Special Meetings – Directors
Special Meetings of the Directors shall be called by the Executive Director upon the request of the President or of five (5) Directors. At least twenty-four (24) hours notice of such meeting shall be given. The purpose of the meeting shall be stated, and no other business shall be transacted thereat.

SECTION 5.
Vacancies on the Board of Directors
Vacancies by resignation or otherwise on the Board of Directors shall be filled by the Directors until the next general election, at which time the Association shall elect a Director, or Directors for the remainder of any unexpired term or terms. However, in the event of an unexpired term and at the discretion of the remaining Board of Directors, a director scheduled to expire from term as director may be appointed to fill the vacancy.

Article 2-B    Officers

SECTION 1.
How Elected
Immediately following the annual election of Directors, the new Board of Directors (consisting of the newly elected Directors and the Directors holding over) shall hold a meeting and shall elect from the members of the Association, a President, First Vice President, Second Vice President, and Secretary- Treasurer.
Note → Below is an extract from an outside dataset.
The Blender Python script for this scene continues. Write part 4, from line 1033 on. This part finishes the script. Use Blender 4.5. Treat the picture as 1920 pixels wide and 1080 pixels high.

The President shall be Chairman of the Board of Directors.

Any officer elected by Directors outside of their own number shall be an ex-officio member of the Board of Directors.

SECTION 2.
Duties of the President
The President shall preside at all meetings of the Association and of the Directors thereof, and shall have general supervision of the affairs of the Association. The President shall sign or countersign all certificates, contracts and other instruments of the Association as authorized by the Directors, shall make monthly reports to the Directors and annual reports to the members of the Association, and perform all such other duties as are incidental to the office, or are properly required of the President by the Directors, and the President shall be an ex-officiomember of all Committees.

SECTION 3.
Duties of the Vice President
In the absence of the President, the First Vice President, and in his absence the Second Vice President, shall preside and perform all the duties of the President.

SECTION 4.
In the absence of the President and the Vice Presidents, the members present may choose a presiding officer pro tempore.

SECTION 5.
Duties of the Secretary-Treasurer
The Secretary-Treasurer shall assist the President in those activities necessary to properly and legally conduct the activities of the Association. The Secretary-Treasurer shall also receive all monies, pay them out upon proper vouchers when authorized by the Directors, keep a correct account of all funds and make a report of same at each annual meeting, or at any time upon the request of the President or Directors. He shall give bond with sureties approved by the Directors for the faithful performance of his duties, the cost thereof to be paid by the Association.

The Directors may employ an Executive Director and may delegate to the Secretary part or all of the duties of the Secretary-Treasurer, and may otherwise prescribe his functions. The Directors may also employ such other persons as may be necessary to properly conduct the activities of the Association.

SECTION 6.
The Directors may retain legal counsel and fix the terms of his compensation.

SECTION 7.
The immediate Past President is an ex-officio member of the Board of Directors.

Article 3-B    Finances

SECTION 1.
Limit of Expenditures
The Directors shall not expend a sum in the excess of $2,500.00 for any one purpose not included in the budget until same has been authorized at a regular or special meeting of the Association.

SECTION 2.
Limit on Incurring Indebtedness
The Directors shall not incur any obligations against the Association for any amount in excess of $1,000.00 without being first authorized to do so by the Association at a regular or special meeting.

SECTION 3.
Review of the Finances
The Executive Director, CPA and Treasurer should ensure that a review of the finances is done annually and every third year a full audit is completed.

Article 6-B    Committees

SECTION 1.
Appointment of Committees
The President shall appoint the Chairman and members of all Committees, subject to the confirmation of the Directors.

SECTION 2.
Actions
All actions of Committees shall be subject to the approval of the Directors.

SECTION 3.
Quorum
At Committee meetings a majority shall constitute a quorum except that when a Committee consists of more than nine members, five shall constitute a quorum.

Article 4-B Standing Committees

Standing Committees of the Association and their duties shall be as following:

SECTION 1.
Legislation
It shall be the duty of such Committee to consider and report on legislative matters making such recommendations as it may deem expedient. In addition this committee will coordinate Legislative any legislative events.

SECTION 2.
Membership Committee
It shall be the duty of the Membership Committee to build up the membership of the Association.

SECTION 3.
Publicity Committee
It shall be the duty of the Publicity Committee to assemble and secure the publication of information relative to Association affairs and insurance conditions generally. The Committee may retain professional assistance with the approval of the Board of Directors.

SECTION 4.
Consumer Affairs Committee
When complaints are brought to the attention of the Board of Directors regarding the Association or its members, a special committee will be formed to investigates and handle the situation.

Article 5-B      Robert’s Rules of Order

Robert’s Rules of Order, Last Edition, shall be recognized as the authority governing the meetings of the Association, its Directors and Committees when not in conflict with the Constitution or Bylaws.

Article 6-B      Amending Bylaws

Bylaws may be amended by a majority vote of the Directors present at any regular meeting of the Directors, or at a special meeting called for that purpose.